By late 1972, Deep Throat had become so mainstream that a joke about the movie even found its way into the act of show business dinosaur Bob Hope: “I thought [Deep Throat] was about giraffes.” Eager to see what the fuss was about but wary of going alone to a toilet bowl theater, Kael asked writer Charles Simmons to accompany her. (There’s a thinly fictionalized account of their adventure in his novel Wrinkles.) What did she make of it? She spoke to Francis Davis in 2001: “I didn’t think it was good, but I very badly wanted to write about it … I think half of the reason that people become interested in movies in the first place is sex and dating and everything connected with eroticism on the screen. And I felt that not to deal with all of that … was to shirk part of what’s involved in being a movie critic.” But shirk it she’d have to. With Deep Throat, the irresistible force of Kael had met the immovable object of Shawn and something had to give. In this instance, she did. The review never appeared.

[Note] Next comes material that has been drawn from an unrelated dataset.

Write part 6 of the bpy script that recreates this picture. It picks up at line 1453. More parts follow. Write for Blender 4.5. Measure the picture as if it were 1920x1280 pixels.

Or did it? Critic Armond White has suggested that Kael’s review of Deep Throat was buried inside her review of Last Tango in Paris, released in the same year and every bit as interested in the libidinal. “The movie breakthrough has finally come,” she wrote rapturously in the Oct. 28, 1972, issue. “Exploitation films have been supplying mechanized sex—sex as physical stimulant but without any passion or emotional violence. The sex in Last Tango in Paris expresses the characters’ drives … Bertolucci and Brando have altered the face of an art form.” Deeply buried, maybe, but it’s there.
Backed into a corner by the hidebound sensibility of The New Yorker’s editors, Kael, it seems, did what Hollywood writers had done decades before under the righteous gaze of the Hayes Office: she got devious, sneaky, found a way to say what she wanted to say without saying it. It was a long and illustrious tradition she was joining. When Bogart told Bacall in 1946’s The Big Sleep that she had “a touch of class” but that he didn’t know how far she could go, and she responded with, “A lot depends on who’s in the saddle,” everybody in the theater over 12 understood it wasn’t horses they were talking about.